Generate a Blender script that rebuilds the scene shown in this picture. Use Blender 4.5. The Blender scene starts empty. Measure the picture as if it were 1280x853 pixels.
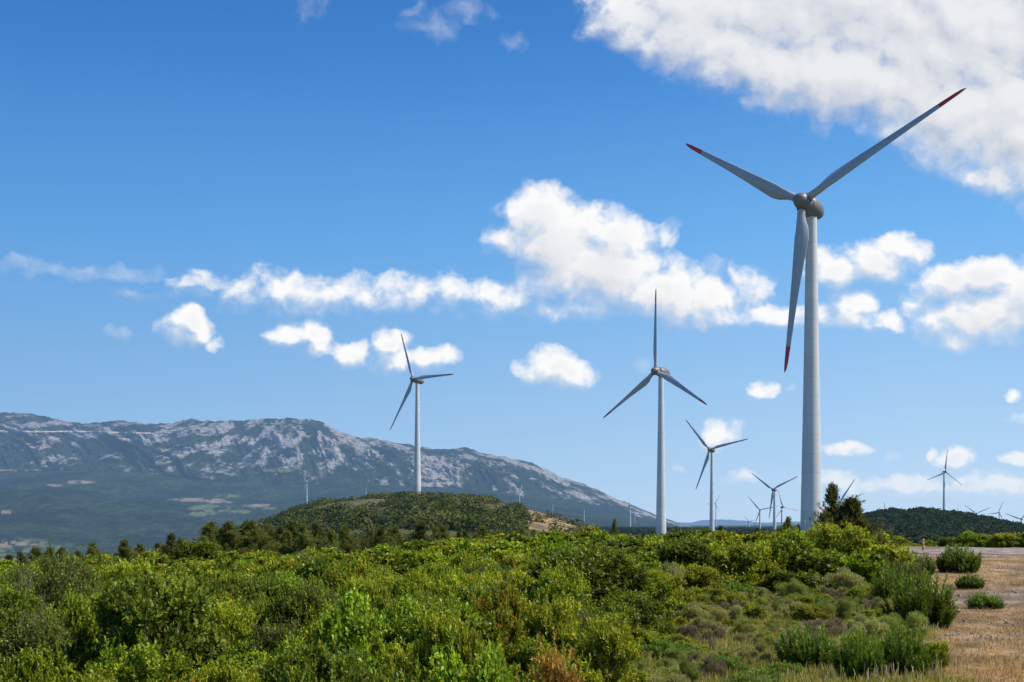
import bpy, math, random
import numpy as np
from mathutils import Vector, Matrix

rng = np.random.default_rng(7)
random.seed(7)
SC = bpy.context.scene
COL = SC.collection
F = 1350.0          # focal length in photo pixels (1280 wide)
HZ = 656.0          # row of the horizon in the photo
EYE = 2.0
rad = math.radians

# ------------------------------------------------------------------ numpy noise
def _hash(ix, iy, seed):
    h = (ix.astype(np.int64) * 374761393 + iy.astype(np.int64) * 668265263 + seed * 974711) & 0xFFFFFFFF
    h = ((h ^ (h >> 13)) * 1274126177) & 0xFFFFFFFF
    h = h ^ (h >> 16)
    return (h & 0xFFFFFF) / float(0xFFFFFF)

def vnoise(x, y, seed=0):
    x = np.asarray(x, float); y = np.asarray(y, float)
    ix = np.floor(x); iy = np.floor(y)
    fx = x - ix; fy = y - iy
    fx = fx * fx * fx * (fx * (fx * 6 - 15) + 10); fy = fy * fy * fy * (fy * (fy * 6 - 15) + 10)
    a = _hash(ix, iy, seed); b = _hash(ix + 1, iy, seed)
    c = _hash(ix, iy + 1, seed); d = _hash(ix + 1, iy + 1, seed)
    return (a * (1 - fx) + b * fx) * (1 - fy) + (c * (1 - fx) + d * fx) * fy

def fbm(x, y, octv=5, seed=0, gain=0.5):
    s = 0; a = 1; t = 0
    for o in range(octv):
        s = s + a * vnoise(x * 2 ** o + 17.3 * o, y * 2 ** o - 9.1 * o, seed + o); t += a; a *= gain
    return s / t

def ridged(x, y, octv=5, seed=0, gain=0.5):
    s = 0; a = 1; t = 0
    for o in range(octv):
        n = vnoise(x * 2 ** o + 11.3 * o, y * 2 ** o + 5.7 * o, seed + o)
        s = s + a * (1 - np.abs(2 * n - 1)); t += a; a *= gain
    return s / t

def S(x, a, b):
    t = np.clip((x - a) / (b - a), 0, 1)
    return t * t * (3 - 2 * t)

# ------------------------------------------------------------------ terrain
C1x = [200, 250, 290, 320, 340, 363, 396, 428, 461, 494, 543, 592, 625, 645, 658, 691, 714, 740, 780]
C1y = [676, 668, 661, 654, 648, 637.5, 628, 622.5, 618.5, 616.5, 616.5, 621, 627, 634, 640, 648, 656, 660, 662]
C2x = [1000, 1040, 1060, 1081, 1100, 1120, 1150, 1180, 1210, 1240, 1260, 1280, 1320, 1380, 1450]
C2y = [662, 660, 652, 643.5, 638.5, 635.5, 634.8, 637.5, 641, 647, 651.5, 655, 660, 664, 666]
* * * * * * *
Task
Write out again, exactly, the lines from the start of the listing up to the line containing "from mathutils import Vector, Matrix", with both ends and without pictures.

Task answer
Generate a Blender script that rebuilds the scene shown in this picture. Use Blender 4.5. The Blender scene starts empty. Measure the picture as if it were 1280x853 pixels.
import bpy, math, random
import numpy as np
from mathutils import Vector, Matrix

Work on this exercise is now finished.